A solução de as presidências das CCDR serem eleitas pelos presidentes de câmara foi adoptada no governo de Durão Barroso. Depois veio o governo Sócrates, do qual era ministro com tutela das autarquias locais o dr. António Costa, e nesse governo foi revogado o decreto-lei do governo Durão Barroso. No preâmbulo desse diploma dizia-se que eram cargos de grande importância e que obrigava a grande confiança política e que era um absurdo fazê-los eleger pelos autarcas e que, portanto, deviam ser pelo governo. Quem escreveu isto foi o governo do dr. António Costa.
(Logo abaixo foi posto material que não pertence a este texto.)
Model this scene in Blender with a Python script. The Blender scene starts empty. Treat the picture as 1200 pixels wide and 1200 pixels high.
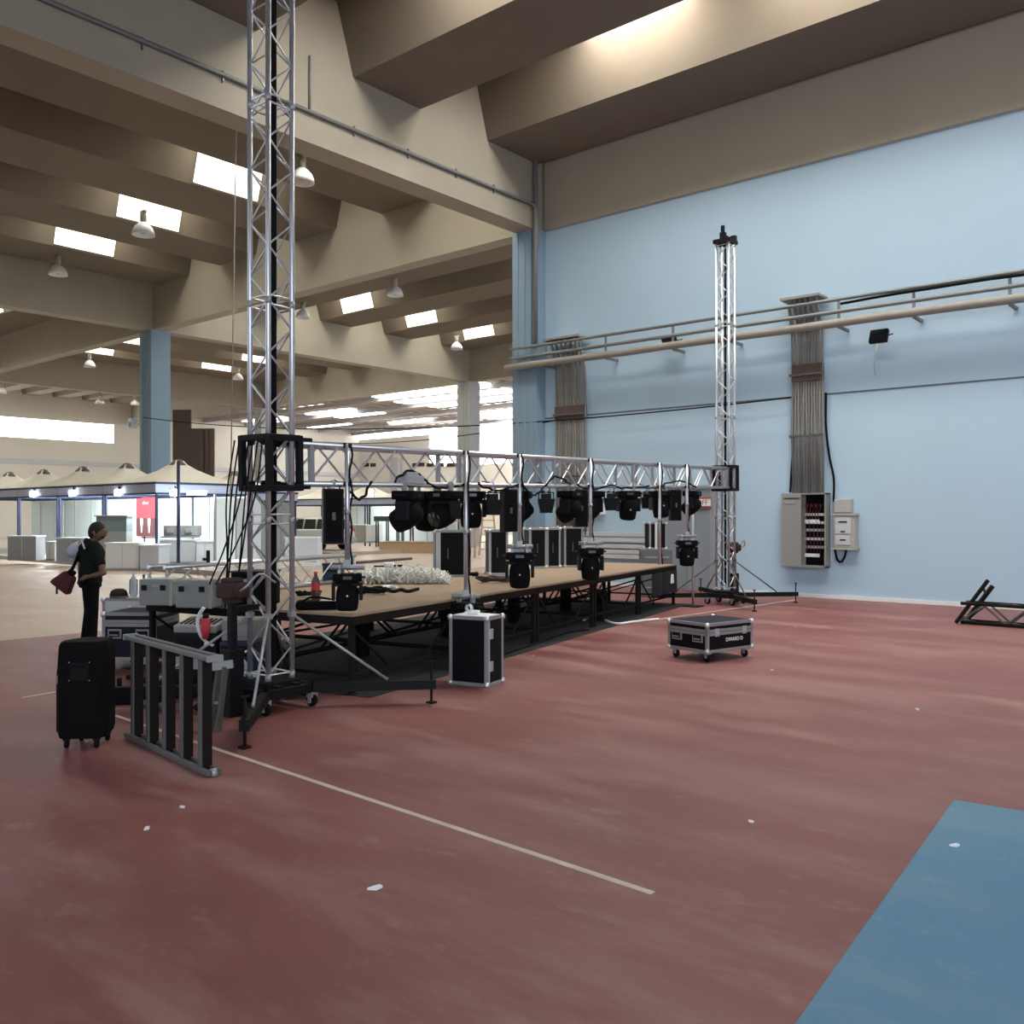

Está a dizer que é uma contradição?
Estou a dizer os factos. O dr António Costa agora que está na oposição quer voltar ao governo diz que vai voltar a fazer o que desfez no passado. Se precisar de um exemplo de incoerência, de contradição entre os factos e as palavras, entre as proclamações e a obra feita, aqui tem um bom exemplo das convicções do dr. António Costa.

Entre o papel de autarca e secretário de Estado, em qual se sente melhor?
Para quem gosta de serviço público, não há melhor lugar do que presidente de câmara. O meu ministro tem um grande respeito pelos autarcas. O pai dele foi autarca e eu, às vezes, digo ao meu ministro ‘se continuar a portar-se bem, ainda chega a presidente de câmara’. Digo-o com muita amizade e é bem o sinal de como encaro a função de presidente de câmara. Pode planear, pode sonhar, fazer, pode ver os resultados da sua acção e olhar para os olhos das pessoas que dela beneficiam, mexe no concreto. Os governantes, os ministros, secretários de Estado estão muito longe do processo da tomada de decisão. Até ao benefício concreto vai uma teia enorme, um percurso tremendo que muitas vezes adultera as intenções e que não consegue ver os resultados.